Precious and precarious

Consider the following quote from John Piper's book, God is the Gospel:

All the enticements to God that are not God are precious and precarious. They can lead us to God or lure us to themselves. They may be food or marriage or church or miracles. All of these blessings bring love letters from God. But unless we stress continually that God himself is the gospel, people will fall in love with the mailman—whether his name is forgiveness of sins or eternal life or heaven or ministry or miracles or family or food. (143)

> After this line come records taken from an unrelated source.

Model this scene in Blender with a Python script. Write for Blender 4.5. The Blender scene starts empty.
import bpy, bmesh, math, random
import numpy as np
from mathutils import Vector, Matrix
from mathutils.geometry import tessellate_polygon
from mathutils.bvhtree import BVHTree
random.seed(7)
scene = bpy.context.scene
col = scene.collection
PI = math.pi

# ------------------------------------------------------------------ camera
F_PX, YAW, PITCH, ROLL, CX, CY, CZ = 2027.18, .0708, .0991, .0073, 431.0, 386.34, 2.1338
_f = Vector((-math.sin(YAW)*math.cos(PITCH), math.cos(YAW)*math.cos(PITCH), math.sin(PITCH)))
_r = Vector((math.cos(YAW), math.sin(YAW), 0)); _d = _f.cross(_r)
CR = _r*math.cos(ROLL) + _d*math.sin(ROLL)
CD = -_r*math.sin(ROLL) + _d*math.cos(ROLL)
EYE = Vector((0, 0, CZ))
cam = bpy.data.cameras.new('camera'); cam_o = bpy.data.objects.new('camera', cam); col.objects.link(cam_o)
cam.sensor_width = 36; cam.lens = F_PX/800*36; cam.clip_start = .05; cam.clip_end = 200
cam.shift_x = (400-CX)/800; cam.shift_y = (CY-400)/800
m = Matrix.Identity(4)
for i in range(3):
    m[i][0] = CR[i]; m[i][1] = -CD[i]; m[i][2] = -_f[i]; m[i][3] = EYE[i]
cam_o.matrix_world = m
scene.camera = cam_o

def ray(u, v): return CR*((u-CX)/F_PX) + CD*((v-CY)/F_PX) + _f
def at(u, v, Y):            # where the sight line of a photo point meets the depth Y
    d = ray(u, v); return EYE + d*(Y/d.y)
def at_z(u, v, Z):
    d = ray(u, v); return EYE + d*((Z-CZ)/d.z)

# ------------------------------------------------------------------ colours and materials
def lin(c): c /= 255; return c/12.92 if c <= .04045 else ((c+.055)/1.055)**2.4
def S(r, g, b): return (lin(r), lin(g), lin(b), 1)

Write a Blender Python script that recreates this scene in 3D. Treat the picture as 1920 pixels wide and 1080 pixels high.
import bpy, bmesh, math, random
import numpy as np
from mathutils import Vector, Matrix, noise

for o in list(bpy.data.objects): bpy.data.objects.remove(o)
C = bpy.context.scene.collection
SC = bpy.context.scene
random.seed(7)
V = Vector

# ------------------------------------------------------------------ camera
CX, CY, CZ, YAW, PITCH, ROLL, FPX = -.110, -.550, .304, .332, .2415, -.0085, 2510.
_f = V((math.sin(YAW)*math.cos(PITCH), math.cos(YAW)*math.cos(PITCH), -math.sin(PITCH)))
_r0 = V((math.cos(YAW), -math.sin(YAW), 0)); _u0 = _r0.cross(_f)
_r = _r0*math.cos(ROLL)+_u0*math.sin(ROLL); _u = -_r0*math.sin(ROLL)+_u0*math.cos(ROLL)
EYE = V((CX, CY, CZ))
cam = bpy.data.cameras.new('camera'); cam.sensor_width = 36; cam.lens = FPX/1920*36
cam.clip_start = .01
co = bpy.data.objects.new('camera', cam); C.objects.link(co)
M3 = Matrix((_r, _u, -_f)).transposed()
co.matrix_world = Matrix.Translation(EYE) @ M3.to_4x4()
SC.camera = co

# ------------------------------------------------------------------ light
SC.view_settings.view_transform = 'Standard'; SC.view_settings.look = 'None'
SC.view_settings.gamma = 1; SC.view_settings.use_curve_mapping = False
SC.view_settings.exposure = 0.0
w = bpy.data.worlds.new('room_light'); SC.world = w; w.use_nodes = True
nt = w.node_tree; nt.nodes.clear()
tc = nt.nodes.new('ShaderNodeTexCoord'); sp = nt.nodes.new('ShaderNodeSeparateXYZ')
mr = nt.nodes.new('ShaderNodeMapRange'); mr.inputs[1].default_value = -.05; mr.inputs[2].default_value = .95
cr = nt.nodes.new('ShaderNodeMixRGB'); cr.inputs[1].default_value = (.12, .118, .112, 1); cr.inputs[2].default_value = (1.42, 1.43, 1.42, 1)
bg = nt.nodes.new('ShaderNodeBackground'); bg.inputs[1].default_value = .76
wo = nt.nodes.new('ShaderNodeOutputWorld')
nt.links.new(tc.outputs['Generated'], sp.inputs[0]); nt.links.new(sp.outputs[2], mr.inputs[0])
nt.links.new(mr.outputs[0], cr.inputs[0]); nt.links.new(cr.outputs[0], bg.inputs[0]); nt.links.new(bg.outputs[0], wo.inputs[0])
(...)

To drive home what Piper is suggesting, imagine a young lady who receives a Christmas gift from her fiancee who is temporarily out of the country. It is a beautiful gift that should indicate to the young lady how much her husband-to-be loves her. But in receiving this gift, the lady becomes captivated and falls in love with the gift. The gift becomes the foremost affection in her heart; she loves this present. Instead of seeing the gift as a token of her fiancee's love, and thus having her become more enthralled with him, she allows the gift to replace him in her heart.

Sounds crazy, doesn't it?

But, I think Piper is right in that, at least on a small scale, we do that all the time with God. We become enamoured with the gift instead of the Gift-giver. We 'seek first' the secondary things, and relegate the Primary One to a position of secondary importance.